The impulse created by the high speed of the superheated steam will push the reaction zone of the aluminium and superheated steam away from the atomizing arrangement exits, i.e. away from the jets 41, 42 and feed mouth 43, thereby preventing overheating of the atomizing arrangement. Thus, the reaction between the aluminium and the steam takes place at a distance from the nozzle and no contact between the aluminium and the steam takes place inside the nozzle. The heating arrangement with its atomizing arrangement can also be used in other applications and with other metals or alloys where suitable. Instead of superheated steam, other superheated gases can be used to melt the metal or alloy and to atomize the melted metal or alloy and react with the atomized metal or alloy. In such case, the more general term gas compartment can be used instead of steam compartment.

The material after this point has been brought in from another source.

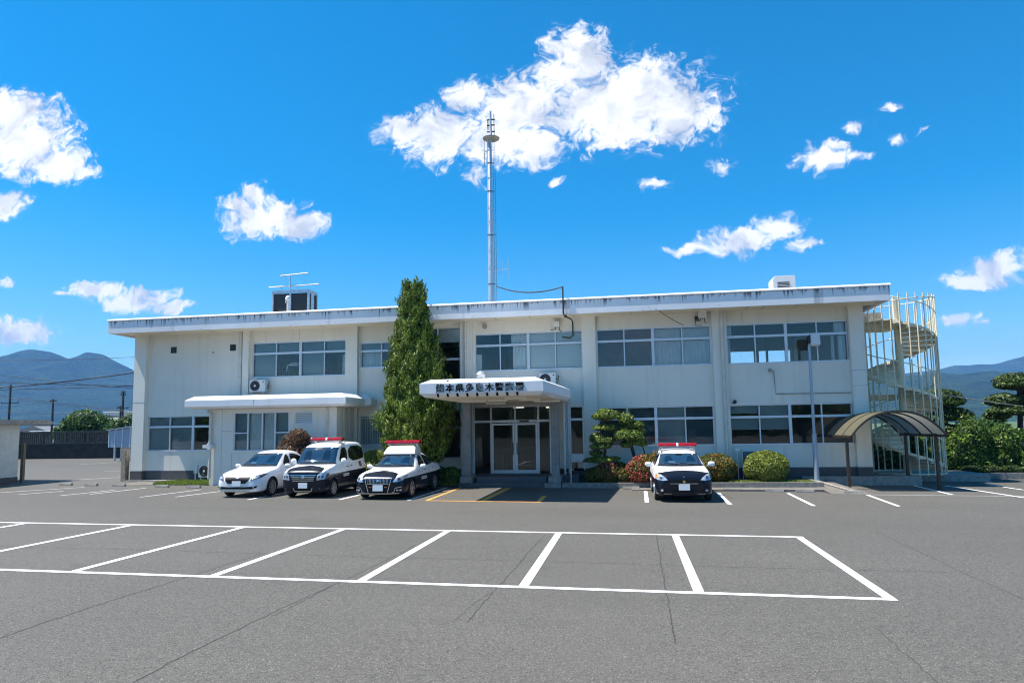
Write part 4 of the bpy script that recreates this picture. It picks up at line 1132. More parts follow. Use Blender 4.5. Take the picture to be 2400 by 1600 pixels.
# ------------------------------------------------------------------ mountains
def fbm(x, y, seed, octs=5):
    r = np.random.RandomState(seed); s = np.zeros_like(x); a = 1; f = 1
    for i in range(octs):
        for q in range(3):
            th = r.uniform(0, 6.28); ph = r.uniform(0, 6.28)
            s += a/3*np.sin((x*math.cos(th)+y*math.sin(th))*f+ph)
        a *= .5; f *= 1.93
    return s
def mat_forest(name, a, b, sc):
    t = NT(name); o = t.obj()
    f = t.noise(o, sc, 8, .65); g = t.noise(o, sc*6, 6, .7)
    c = t.mix(t.rng(f, .35, .68), a, b)
    t.col(t.mix(t.math('MULTIPLY', t.rng(g, .42, .6), .75), c, tuple(q*.4 for q in a)))
    t.set(Roughness=1); t.b.inputs['Specular IOR Level'].default_value = .05
    t.bump(g, 1.0, 22); return t.m
def mountain(name, label, prof, yc, depth, seed, mat, rough):
    px = np.array([p[0] for p in prof]); pz = np.array([p[1] for p in prof])
    X = np.linspace(px.min(), px.max(), 260); V = np.linspace(-1, 1, 90)
    gx, gv = np.meshgrid(X, V)
    h = np.interp(gx, px, pz)
    s = .5+.5*np.tanh(0); k = 60
    ker = np.ones(5)/5
    fall = (1-np.clip(np.abs(gv), 0, 1))**.85
    n = fbm(gx/230, gv*depth/230, seed)
    ridge = 1-np.abs(fbm(gx/310, gv*depth/700, seed+3, 3))
    z = h*fall*(1+.0*n)+rough*(n*.35+ridge*.8-.6)*np.sin(np.clip(1-np.abs(gv), 0, 1)*math.pi)*1.0*(np.abs(gv) > .0)
    z = np.where(np.abs(gv) < .04, h+rough*.06*n, z)
    z[0, :] = -30; z[-1, :] = -30
    vs = np.stack([gx, yc+gv*depth, z], -1).reshape(-1, 3)
    nx = len(X); fs = [(j*nx+i, j*nx+i+1, (j+1)*nx+i+1, (j+1)*nx+i) for j in range(len(V)-1) for i in range(nx-1)]
    o = MB().add(vs.tolist(), fs).build(name, mat, fix=False); o.data.shade_smooth()
    return tag(o, label, kind='structure')
mf = mat_forest('forest_slope', (.016, .042, .013), (.075, .125, .03), .012)
mountain('mountain', 'broad green mountain with two summits at left', [(-5600, 250), (-4400, 330), (-3700, 372), (-3330, 385), (-3202, 400), (-3110, 418), (-3046, 434), (-2990, 440), (-2943, 436), (-2880, 414), (-2813, 388), (-2760, 383), (-2712, 394), (-2680, 408), (-2650, 416), (-2620, 407), (-2587, 388), (-2530, 360), (-2486, 342), (-2440, 318), (-2403, 302), (-2200, 270), (-1900, 200), (-1500, 150), (-700, 110), (400, 90)], 3000, 1100, 5, mf, 46)
mountain('mountain', 'low wooded ridge at right', [(300, 90), (700, 130), (950, 158), (1065, 166), (1125, 158), (1170, 164), (1220, 168), (1280, 160), (1328, 158), (1450, 165), (1700, 190), (2400, 210), (4200, 160)], 2500, 900, 9, mf, 24)
mountain('mountain', 'pale far ridge at right', [(600, 200), (1500, 280), (1918, 318), (2006, 341), (2070, 336), (2128, 342), (2200, 338), (2273, 347), (2330, 365), (2400, 382), (2600, 440), (3200, 520), (5600, 460), (8000, 300)], 4500, 1300, 14, mf, 30)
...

Reference signs mentioned in the claims should not be seen as limiting the extent of the matter protected by the claims, and their sole function is to make claims easier to understand.

As will be realised, the invention is capable of modification in various obvious respects, all without departing from the scope of the appended claims. Accordingly, the drawings and the description are to be regarded as illustrative in nature, and not restrictive. For example, in the cases where only superheated steam is mentioned, a combination of superheated steam and an inert gas can be used.